The inn is dog friendly throughout – much to the delight of the Horrys’ black Labrador, Obi, who is as keen to play her part as the rest of the family.

As a tied house, the Robin Hood serves Marstons ales, but the menu is entirely down to Nicki and her team.

She specialises in good, wholesome home-made dishes: “It’s comfort food really but it’s going down very well. We’ve still got quite a bit to do on the building but we’re gradually settling in and people seem to like it.”

The Robin Hood has always been popular with walkers and climbers and the bar fills up as we place our order and settle down with a pint of Cumberland, a glass of quaffable house white and a couple of magazines from the selection lying around.

A blackboard menu offers the kind of dishes that makes choosing almost impossible.

This is exactly the sort of food you want to tuck into after an exhilarating walk, or a couple of hours on a windy rockface.

Soup of the day is roast butternut squash – a thick, hearty dish that’s more of a purée than a broth, with a hunk of sweet rye bread and soft butter.

My Thai fishcakes are salmon based, with a fragrant hint of ginger, coconut and lemongrass. They come with little dishes of sour cream and sweet chilli dip, and a salad garnish. Not just a lettuce leaf and a slice of cucumber, but peppers, red onion and tomatoes too, nicely dressed with vinaigrette.

It’s the little touches that make such a big difference when it comes to pub grub.

Sticking with the seafood theme, my main course is salmon fillet topped with home-made tomato and herb salsa.

It’s simple fare but nicely done.

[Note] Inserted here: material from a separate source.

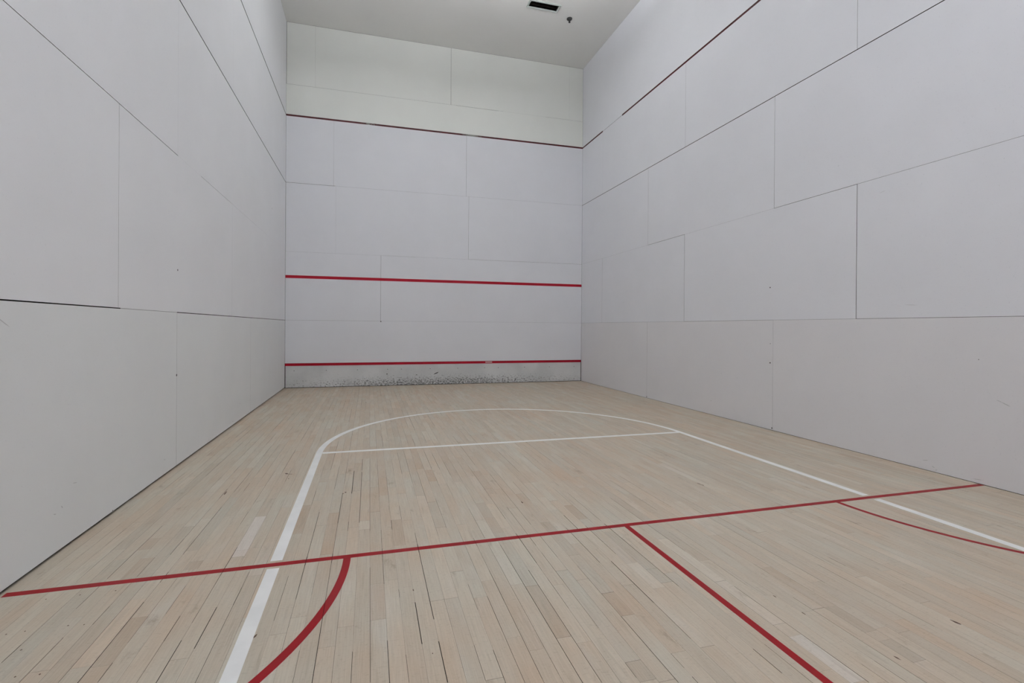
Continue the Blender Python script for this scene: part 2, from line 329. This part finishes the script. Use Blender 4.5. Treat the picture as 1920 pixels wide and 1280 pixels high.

The fish is succulent and not overpowered by its accompaniments: more salad, crisp sugarsnap peas and a mountain of buttered new potatoes.

My companion’s pan-fried chicken breast is golden and maybe a touch overcooked but a creamy casserole of leeks and beans – broad, butter and cannelini – keeps it moist, with green beans and new potatoes on the side.

Puddings sound irresistible, so we don’t attempt to abstain.

Sticky toffee pudding is a sponge that’s surprisingly light, doused liberally in syrupy sauce, but so humungous in size that even my resident pudding taster admits defeat.

My treacle and coconut tart is sublime, wrapped in a beautifully short pastry case and served warm with vanilla ice cream.

We finish our meal with cups of strong, dark Illy coffee. Dinner for two, excluding drinks and service, is £35.45.

lVerdict: Home-cooked food, a cut above the average pub grub, and a spectacular setting to boot.

lOpen for food: 12-8pm Mon - Thur, until 9pm Fri - Sat; 12-6pm Sun

lRobin Hood Inn, Chesterfield Road, Baslow. (01246) 583186.